Daddy, I want a Diploma!

Talia Cutler ’27

Staff Writer

For Christmas, some high school seniors want their parents to get them a new phone — or maybe a car. Others want acceptance letters. The state of Connecticut has recently proposed Senate Bill 203 — banning legacy admissions at institutions of higher education. First of all, you may be wondering what legacy admission actually is. In short, it means to consider more highly the applications of students whose parents attended the school over “regular” applicants. Does it matter? Absolutely — and furthermore, it is indicative of a troubling culture that permeates Trinity College.

It is no secret that Trinity is a predominantly white institution (PWI). Can you guess what the student body looked like in our parents’ years? If you said “even whiter,” I’d say ‘ding ding ding’ and tell you that you just won a car. Nikki Golos, the Connecticut deputy director of Education Reform Now, told CT Mirror, “we know that legacy applicants are more likely to be white and wealthy. We also know that they’re about three times as likely to be admitted as their non-legacy peers.

Now here is where things get tricky! Presidents of multiple colleges in the Connecticut Conference of Independent Colleges (CCIC) sent in written testimony against the proposed bill — and Trinity was one of them. Trinity preaches DEI to an insatiable degree. And yet, here is a system that the school openly practices which gives preference to rich white applicants and matriculates a specific kind of student (that is more likely to donate). Oops! Did I say that? Does this not contradict our mission of inclusivity and diversity at Trinity College? For our sarcasm-blind readers, it absolutely does. But when has being a hypocrite stopped anyone?

Our director of admissions and financial aid is quoted in a Trinity Tripod article from September of 2023 as calling legacy admissions a “non-issue” and asserting that an applicant’s legacy status “never dictated a decision.” If this is true, then why did our president oppose the ban of legacy admissions? If it truly did not matter in the admissions process, why is the school defending their right to cling to this fundamentally unfair practice?

The written testimony states that “while CCIC supports the intent of this bill – to promote equity and access in post-secondary education – we oppose the manner in which the bill seeks to accomplish that goal by interfering with institutional autonomy.” Yeah, because institutional autonomy is more important than Trinity’s so-called “core values” of diversity any day of the week! The language used in the letter is a cop-out. It seems to be attempting to distract from the fact that opposing Senate Bill 203 goes against the college’s mission.
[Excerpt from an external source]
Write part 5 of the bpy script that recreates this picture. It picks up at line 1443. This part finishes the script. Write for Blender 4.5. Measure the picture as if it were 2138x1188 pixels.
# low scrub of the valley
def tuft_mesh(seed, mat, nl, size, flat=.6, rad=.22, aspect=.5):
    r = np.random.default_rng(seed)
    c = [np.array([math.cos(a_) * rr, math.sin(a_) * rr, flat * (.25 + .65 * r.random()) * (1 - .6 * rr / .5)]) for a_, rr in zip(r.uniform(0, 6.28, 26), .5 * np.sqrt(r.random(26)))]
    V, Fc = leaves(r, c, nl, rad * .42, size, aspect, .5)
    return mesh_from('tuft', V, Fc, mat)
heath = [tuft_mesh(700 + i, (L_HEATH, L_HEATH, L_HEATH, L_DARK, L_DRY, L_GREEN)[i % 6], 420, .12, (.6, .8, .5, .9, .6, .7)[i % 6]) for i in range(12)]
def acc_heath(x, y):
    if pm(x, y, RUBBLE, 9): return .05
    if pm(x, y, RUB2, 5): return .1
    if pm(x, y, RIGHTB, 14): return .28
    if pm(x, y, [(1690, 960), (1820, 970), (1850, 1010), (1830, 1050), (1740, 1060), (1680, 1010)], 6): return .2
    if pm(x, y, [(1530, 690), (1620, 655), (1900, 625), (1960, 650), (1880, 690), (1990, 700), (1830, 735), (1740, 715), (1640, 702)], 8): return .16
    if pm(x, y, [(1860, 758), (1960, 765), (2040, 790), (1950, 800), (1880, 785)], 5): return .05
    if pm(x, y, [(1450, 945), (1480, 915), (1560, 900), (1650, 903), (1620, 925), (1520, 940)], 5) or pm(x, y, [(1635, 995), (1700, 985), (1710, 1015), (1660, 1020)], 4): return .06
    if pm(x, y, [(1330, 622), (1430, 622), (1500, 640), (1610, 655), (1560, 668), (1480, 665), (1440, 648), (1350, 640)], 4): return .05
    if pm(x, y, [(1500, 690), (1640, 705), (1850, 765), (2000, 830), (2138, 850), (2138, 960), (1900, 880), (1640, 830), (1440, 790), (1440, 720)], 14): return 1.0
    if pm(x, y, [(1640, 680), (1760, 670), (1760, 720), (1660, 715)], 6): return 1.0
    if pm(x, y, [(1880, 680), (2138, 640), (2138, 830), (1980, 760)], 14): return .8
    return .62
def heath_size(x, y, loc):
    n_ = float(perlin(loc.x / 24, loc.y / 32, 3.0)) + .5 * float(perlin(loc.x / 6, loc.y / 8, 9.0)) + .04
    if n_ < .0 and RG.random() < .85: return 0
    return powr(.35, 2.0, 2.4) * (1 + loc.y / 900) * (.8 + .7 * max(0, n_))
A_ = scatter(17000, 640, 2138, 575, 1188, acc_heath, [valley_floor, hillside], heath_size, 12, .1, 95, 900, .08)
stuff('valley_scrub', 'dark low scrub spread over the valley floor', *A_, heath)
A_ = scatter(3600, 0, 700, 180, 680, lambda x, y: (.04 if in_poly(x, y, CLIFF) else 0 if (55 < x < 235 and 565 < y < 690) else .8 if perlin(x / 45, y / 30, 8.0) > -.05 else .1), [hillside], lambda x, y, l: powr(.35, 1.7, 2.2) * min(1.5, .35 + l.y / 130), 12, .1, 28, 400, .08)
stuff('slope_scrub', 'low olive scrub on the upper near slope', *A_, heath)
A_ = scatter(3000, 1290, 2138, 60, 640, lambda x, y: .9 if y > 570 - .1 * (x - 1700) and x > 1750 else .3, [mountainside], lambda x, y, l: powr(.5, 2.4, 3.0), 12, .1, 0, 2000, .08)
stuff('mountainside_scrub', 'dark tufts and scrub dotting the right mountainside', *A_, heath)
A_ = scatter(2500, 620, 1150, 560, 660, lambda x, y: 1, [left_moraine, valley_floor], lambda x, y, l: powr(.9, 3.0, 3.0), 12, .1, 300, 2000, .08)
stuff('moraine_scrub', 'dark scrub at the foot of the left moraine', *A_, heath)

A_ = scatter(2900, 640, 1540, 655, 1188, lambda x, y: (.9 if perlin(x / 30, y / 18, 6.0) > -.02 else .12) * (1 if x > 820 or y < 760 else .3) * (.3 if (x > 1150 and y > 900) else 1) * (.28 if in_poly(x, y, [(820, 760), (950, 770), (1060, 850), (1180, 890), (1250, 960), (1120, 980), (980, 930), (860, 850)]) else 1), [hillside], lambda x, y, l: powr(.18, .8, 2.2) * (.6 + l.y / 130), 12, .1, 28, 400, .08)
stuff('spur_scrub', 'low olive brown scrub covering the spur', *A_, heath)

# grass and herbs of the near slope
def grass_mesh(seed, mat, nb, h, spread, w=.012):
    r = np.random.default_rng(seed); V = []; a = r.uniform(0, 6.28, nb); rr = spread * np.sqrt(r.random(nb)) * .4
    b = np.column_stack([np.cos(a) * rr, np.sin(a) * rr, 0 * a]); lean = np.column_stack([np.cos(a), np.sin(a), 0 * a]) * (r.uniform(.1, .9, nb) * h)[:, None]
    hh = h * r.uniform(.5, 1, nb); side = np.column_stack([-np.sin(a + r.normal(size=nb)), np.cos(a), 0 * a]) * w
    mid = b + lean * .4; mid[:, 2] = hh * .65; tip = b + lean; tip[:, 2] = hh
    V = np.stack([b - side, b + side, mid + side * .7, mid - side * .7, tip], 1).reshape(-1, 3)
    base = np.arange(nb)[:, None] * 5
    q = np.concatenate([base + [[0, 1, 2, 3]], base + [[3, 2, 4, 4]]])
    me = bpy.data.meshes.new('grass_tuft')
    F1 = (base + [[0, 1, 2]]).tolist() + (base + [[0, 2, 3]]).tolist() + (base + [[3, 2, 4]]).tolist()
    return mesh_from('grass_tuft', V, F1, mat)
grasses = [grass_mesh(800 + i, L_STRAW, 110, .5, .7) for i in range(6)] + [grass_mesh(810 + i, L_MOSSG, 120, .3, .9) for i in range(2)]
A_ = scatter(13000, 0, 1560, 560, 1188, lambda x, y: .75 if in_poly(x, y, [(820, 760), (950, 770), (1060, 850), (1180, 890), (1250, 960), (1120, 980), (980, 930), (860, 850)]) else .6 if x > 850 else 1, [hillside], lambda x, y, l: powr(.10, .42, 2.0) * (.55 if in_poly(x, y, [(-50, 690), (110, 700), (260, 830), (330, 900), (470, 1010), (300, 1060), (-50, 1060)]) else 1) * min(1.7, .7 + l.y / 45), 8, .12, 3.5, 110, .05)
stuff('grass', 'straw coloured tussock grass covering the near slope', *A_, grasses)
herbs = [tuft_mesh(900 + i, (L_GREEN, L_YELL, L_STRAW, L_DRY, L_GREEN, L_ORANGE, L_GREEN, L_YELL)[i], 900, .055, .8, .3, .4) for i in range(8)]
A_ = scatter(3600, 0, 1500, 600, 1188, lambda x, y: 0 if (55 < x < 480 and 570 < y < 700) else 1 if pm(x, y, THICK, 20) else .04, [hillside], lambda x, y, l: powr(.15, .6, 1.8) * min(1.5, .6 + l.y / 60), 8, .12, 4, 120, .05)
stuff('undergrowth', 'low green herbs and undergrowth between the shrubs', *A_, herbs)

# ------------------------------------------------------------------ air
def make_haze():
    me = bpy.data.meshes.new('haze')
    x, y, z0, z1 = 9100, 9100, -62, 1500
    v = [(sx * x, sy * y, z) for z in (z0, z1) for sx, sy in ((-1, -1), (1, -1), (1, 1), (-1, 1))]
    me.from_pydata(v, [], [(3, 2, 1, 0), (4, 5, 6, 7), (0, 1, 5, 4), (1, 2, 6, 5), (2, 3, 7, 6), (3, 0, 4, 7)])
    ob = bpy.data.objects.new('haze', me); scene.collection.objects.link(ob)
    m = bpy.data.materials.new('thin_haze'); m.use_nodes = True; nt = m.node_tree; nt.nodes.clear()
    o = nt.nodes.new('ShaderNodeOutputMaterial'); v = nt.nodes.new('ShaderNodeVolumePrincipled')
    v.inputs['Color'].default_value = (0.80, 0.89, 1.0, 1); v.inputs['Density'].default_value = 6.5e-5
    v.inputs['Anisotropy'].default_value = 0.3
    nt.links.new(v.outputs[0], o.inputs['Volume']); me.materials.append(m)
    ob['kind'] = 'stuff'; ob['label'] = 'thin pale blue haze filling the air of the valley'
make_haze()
Thus, it appears that our administration has found themselves in a Catch 22-esque contradiction. They are diverse and inclusive, but they just need to reserve the right not to be. But of course, they pinky promise that it was never an issue in the first place.

I understand that the issue the letter pointed out was a college’s right to exercise personal discretion when it comes to this classist issue. However, Wesleyan, a fellow liberal arts school and NESCAC 20 miles down the road, used their discretion to abolish legacy admissions in the summer of 2023. Why is Trinity not following suit?

Truthfully, I do not believe it matters if legacy admissions are abolished at Trinity. Even if the school were to make a big announcement and congratulate themselves on how forward-thinking they are, rich white applicants will always remain at the top of the acceptance pile. There is a clear culture here, one that no amount of state regulations can repeal. It is present in nearly every social aspect of campus. It is deeply disappointing, but unsurprising. Legacy admissions are inherently exclusionary to first generation college students, low income students or any student who is not previously connected to Trinity College. If our school is truthful about being committed to a diverse, equitable and inclusionary student body, we would have abolished legacy admissions long ago with our “institutional autonomy.” But we have not — and I believe we likely will not. I do wish transparency was the goal between students and administrators. But I also wish I had a million dollars and a Lambo, so I guess we can’t all get what we want. C’est la vie!